#### ENTRIES SHOWN
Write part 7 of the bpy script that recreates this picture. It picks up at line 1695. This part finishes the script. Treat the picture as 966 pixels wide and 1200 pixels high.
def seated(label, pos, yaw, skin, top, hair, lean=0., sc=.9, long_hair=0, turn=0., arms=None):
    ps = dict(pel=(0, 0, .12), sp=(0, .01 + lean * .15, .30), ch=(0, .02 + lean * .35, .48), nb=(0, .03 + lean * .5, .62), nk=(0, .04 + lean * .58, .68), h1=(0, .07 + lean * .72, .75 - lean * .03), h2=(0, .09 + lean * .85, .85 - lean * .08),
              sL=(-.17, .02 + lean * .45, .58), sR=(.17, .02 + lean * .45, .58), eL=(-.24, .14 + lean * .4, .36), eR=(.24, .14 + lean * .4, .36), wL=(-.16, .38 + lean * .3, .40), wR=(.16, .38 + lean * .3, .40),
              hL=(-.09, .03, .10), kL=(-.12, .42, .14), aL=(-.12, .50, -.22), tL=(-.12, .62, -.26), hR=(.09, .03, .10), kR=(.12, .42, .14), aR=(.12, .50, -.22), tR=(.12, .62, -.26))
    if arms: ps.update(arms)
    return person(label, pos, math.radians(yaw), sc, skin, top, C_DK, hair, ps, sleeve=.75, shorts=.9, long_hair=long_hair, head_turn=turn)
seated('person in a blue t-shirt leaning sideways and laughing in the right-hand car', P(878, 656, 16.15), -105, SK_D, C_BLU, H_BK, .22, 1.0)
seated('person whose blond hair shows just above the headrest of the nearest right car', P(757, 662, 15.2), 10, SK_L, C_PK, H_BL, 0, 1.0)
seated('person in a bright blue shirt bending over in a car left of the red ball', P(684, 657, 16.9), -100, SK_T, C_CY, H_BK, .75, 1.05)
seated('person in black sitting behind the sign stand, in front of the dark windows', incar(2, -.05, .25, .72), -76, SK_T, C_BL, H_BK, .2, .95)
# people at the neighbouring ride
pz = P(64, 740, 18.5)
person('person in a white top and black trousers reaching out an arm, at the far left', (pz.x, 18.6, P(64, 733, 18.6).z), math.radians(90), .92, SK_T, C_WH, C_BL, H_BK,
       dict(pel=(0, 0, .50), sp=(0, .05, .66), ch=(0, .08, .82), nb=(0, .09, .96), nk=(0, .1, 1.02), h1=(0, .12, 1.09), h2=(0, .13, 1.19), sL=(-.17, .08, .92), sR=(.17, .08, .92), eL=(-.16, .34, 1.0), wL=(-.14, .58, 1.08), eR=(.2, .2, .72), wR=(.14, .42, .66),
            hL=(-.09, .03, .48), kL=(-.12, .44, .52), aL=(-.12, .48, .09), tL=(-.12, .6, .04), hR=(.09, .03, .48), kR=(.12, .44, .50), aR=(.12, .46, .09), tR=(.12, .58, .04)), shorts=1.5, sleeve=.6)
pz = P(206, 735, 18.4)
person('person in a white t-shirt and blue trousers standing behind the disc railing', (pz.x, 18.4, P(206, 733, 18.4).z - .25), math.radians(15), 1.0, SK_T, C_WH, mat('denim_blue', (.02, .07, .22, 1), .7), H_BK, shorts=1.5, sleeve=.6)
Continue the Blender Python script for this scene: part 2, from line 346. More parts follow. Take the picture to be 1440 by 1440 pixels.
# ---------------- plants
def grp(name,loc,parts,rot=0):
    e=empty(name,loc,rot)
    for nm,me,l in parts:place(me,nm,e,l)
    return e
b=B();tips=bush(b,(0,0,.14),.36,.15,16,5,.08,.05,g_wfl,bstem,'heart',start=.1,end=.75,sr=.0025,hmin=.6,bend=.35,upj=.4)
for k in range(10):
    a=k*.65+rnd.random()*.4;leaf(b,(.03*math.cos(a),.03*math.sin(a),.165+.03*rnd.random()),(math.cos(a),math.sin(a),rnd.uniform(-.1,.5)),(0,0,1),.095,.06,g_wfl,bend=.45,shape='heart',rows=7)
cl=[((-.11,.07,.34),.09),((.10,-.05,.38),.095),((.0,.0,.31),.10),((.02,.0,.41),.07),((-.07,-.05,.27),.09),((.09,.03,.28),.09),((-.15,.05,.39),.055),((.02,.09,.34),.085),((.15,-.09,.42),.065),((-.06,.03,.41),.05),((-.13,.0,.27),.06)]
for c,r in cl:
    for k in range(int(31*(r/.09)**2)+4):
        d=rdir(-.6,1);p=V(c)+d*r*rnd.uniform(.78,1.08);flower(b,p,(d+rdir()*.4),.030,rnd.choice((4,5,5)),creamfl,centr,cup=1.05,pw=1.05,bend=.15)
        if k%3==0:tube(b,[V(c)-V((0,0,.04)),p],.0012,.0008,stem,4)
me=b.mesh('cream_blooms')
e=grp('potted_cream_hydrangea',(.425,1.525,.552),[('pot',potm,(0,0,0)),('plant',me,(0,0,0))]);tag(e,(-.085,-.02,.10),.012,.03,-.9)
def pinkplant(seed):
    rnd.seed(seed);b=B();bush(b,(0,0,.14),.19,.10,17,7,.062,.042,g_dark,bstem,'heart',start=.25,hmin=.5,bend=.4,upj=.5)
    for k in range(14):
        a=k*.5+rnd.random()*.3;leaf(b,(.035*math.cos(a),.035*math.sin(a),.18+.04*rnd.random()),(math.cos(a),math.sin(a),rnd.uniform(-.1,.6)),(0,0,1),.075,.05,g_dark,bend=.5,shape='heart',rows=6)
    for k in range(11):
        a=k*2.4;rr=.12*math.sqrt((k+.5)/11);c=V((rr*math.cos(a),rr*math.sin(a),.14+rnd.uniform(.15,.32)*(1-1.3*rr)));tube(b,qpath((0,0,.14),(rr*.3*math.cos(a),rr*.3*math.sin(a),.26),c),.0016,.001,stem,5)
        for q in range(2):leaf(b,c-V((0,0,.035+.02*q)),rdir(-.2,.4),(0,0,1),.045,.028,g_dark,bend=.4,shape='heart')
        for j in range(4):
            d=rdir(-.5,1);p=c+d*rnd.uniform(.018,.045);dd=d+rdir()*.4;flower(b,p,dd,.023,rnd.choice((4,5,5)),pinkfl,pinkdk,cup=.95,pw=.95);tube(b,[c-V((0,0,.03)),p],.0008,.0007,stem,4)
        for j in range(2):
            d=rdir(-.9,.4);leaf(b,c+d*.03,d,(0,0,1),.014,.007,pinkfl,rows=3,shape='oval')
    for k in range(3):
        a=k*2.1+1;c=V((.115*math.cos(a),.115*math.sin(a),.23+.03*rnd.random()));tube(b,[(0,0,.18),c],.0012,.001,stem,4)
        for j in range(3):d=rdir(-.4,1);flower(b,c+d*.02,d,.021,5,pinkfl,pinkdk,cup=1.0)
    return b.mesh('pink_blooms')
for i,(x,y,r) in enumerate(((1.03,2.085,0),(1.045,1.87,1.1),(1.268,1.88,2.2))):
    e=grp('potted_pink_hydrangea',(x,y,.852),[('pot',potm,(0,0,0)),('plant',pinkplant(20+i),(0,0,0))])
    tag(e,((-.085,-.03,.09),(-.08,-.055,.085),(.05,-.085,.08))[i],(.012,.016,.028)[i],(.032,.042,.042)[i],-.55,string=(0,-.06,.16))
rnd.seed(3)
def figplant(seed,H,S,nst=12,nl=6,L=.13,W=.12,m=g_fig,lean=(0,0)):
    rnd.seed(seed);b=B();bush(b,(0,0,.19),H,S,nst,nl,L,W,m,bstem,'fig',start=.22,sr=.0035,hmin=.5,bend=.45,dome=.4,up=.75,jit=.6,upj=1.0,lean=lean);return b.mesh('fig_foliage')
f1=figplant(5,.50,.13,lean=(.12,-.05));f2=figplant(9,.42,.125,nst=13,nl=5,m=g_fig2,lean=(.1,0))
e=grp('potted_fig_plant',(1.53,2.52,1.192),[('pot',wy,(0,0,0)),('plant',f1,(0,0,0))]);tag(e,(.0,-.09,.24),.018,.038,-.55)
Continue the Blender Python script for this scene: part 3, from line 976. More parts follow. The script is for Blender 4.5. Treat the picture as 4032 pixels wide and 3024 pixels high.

#### EXERCISE DESCRIPTION
Extract each line from the entries above that contains the string "scene".

#### SOLUTION FOR THIS EXERCISE
Continue the Blender Python script for this scene: part 2, from line 346. More parts follow. Take the picture to be 1440 by 1440 pixels.
Continue the Blender Python script for this scene: part 3, from line 976. More parts follow. The script is for Blender 4.5. Treat the picture as 4032 pixels wide and 3024 pixels high.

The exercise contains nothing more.